What to produce: Select the lines that contain "scene" and copy each of them.

★ ★ ★ ★ ★ ★ ★

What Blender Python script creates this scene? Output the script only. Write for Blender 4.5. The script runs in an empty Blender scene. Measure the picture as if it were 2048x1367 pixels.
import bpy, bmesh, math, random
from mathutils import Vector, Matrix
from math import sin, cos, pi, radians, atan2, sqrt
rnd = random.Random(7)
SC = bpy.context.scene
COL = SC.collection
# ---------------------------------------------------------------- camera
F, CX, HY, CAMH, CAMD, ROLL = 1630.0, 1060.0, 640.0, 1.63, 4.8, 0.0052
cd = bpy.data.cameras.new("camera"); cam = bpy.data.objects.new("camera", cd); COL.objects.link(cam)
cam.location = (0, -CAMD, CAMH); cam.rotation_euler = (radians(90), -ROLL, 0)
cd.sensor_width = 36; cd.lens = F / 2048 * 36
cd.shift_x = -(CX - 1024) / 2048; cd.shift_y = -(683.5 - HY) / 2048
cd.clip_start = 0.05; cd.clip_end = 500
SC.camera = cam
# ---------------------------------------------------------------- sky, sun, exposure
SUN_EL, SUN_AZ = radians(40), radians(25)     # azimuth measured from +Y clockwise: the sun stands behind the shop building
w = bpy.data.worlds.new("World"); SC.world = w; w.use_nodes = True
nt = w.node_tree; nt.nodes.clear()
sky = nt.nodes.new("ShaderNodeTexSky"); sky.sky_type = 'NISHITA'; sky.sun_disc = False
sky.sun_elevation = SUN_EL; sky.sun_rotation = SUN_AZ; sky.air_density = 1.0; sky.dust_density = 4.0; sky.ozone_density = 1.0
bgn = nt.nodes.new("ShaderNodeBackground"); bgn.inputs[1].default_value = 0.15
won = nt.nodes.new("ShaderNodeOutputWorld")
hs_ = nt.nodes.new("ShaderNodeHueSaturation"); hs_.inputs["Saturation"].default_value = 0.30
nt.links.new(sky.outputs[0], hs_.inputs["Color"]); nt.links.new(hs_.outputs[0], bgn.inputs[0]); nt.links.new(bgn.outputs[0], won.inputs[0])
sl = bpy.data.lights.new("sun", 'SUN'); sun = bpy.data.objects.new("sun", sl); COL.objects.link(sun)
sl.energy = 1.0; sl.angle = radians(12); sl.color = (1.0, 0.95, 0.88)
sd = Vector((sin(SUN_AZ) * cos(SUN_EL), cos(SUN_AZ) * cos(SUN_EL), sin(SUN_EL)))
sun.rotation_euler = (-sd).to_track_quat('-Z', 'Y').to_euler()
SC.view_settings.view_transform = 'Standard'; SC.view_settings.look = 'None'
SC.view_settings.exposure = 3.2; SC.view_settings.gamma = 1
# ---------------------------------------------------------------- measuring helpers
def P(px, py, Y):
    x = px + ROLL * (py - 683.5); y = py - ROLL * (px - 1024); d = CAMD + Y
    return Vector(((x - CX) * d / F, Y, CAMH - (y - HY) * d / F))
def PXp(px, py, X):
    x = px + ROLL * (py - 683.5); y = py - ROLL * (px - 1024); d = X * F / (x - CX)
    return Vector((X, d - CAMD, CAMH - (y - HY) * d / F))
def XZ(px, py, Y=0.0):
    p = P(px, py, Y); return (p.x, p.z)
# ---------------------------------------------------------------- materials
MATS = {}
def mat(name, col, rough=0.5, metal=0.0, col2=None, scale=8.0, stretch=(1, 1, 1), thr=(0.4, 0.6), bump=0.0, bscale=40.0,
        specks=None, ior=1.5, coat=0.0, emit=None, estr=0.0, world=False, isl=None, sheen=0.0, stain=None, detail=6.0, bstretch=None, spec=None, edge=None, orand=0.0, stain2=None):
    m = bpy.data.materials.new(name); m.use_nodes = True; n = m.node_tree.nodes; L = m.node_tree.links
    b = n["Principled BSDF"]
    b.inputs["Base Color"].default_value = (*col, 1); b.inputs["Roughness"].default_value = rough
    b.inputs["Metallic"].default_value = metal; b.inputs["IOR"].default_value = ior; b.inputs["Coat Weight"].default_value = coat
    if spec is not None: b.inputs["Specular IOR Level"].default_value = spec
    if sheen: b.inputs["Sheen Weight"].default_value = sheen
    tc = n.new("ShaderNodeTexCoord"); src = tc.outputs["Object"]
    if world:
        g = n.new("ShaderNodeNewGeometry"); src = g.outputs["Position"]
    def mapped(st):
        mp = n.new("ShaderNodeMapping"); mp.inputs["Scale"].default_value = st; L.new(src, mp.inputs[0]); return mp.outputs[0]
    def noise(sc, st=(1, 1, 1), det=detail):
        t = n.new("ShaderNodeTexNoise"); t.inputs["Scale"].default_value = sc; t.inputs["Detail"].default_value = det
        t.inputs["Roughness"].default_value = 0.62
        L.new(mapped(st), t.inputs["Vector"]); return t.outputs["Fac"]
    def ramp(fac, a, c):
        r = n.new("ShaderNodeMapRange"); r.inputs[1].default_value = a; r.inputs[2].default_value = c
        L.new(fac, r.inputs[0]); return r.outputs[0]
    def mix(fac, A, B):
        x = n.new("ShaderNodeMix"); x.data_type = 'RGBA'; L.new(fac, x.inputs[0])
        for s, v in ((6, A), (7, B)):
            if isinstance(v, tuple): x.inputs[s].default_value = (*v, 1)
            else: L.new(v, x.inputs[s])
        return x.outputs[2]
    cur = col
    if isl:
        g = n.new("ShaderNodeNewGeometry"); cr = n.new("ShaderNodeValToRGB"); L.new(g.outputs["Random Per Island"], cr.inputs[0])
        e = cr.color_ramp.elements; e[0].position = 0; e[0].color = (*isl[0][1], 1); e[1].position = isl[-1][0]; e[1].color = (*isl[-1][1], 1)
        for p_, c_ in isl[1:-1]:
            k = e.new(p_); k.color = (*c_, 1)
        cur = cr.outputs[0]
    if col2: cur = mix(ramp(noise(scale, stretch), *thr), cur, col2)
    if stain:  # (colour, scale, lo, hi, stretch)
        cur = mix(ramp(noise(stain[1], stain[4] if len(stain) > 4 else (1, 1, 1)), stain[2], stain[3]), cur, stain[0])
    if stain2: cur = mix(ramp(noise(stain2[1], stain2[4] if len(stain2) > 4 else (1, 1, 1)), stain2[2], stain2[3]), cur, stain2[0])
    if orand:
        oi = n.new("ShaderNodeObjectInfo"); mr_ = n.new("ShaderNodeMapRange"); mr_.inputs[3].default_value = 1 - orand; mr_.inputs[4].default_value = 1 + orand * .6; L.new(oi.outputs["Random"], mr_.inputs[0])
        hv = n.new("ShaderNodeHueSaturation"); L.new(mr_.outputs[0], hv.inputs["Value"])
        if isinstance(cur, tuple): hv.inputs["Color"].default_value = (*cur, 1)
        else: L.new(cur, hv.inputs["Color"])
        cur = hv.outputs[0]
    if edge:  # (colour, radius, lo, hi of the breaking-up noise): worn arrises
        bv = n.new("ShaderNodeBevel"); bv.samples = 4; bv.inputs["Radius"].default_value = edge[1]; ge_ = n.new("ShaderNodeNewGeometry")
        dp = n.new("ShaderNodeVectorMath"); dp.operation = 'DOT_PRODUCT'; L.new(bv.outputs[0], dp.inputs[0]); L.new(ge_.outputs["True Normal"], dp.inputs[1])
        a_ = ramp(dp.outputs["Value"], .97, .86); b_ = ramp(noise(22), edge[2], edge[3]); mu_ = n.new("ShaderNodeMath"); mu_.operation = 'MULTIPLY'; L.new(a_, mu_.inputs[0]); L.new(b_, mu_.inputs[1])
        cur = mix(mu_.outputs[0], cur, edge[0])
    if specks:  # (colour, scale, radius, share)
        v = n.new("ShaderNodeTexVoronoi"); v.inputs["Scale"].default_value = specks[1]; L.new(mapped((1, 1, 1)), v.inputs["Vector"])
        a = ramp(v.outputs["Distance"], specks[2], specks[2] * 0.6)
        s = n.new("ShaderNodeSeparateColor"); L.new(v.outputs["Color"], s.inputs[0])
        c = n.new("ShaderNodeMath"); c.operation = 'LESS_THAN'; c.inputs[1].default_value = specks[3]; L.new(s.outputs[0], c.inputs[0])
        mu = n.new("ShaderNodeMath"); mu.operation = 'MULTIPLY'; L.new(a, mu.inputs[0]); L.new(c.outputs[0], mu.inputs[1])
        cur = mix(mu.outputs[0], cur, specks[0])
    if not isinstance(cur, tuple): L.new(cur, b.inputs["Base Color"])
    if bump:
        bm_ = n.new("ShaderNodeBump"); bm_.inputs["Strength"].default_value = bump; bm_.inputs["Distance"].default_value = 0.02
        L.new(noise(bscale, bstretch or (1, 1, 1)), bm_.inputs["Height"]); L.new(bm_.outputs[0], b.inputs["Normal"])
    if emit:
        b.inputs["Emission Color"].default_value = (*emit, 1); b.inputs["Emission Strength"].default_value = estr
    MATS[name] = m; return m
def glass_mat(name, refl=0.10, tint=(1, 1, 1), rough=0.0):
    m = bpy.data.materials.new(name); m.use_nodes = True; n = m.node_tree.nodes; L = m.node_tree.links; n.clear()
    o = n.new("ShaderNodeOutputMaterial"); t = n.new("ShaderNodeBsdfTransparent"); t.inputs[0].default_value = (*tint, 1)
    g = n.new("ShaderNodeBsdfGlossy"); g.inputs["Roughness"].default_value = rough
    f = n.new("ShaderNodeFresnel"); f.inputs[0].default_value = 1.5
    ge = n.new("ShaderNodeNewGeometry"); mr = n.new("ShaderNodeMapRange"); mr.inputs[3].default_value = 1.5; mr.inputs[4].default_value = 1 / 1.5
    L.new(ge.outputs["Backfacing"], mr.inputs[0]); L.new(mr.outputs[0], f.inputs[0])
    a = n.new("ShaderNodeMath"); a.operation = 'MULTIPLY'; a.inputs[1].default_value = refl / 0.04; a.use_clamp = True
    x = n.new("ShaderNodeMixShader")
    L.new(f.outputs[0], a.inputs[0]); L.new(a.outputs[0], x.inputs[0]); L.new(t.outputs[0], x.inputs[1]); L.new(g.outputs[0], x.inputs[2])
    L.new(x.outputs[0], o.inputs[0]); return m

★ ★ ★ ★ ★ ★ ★

Right answer:
What Blender Python script creates this scene? Output the script only. Write for Blender 4.5. The script runs in an empty Blender scene. Measure the picture as if it were 2048x1367 pixels.
SC = bpy.context.scene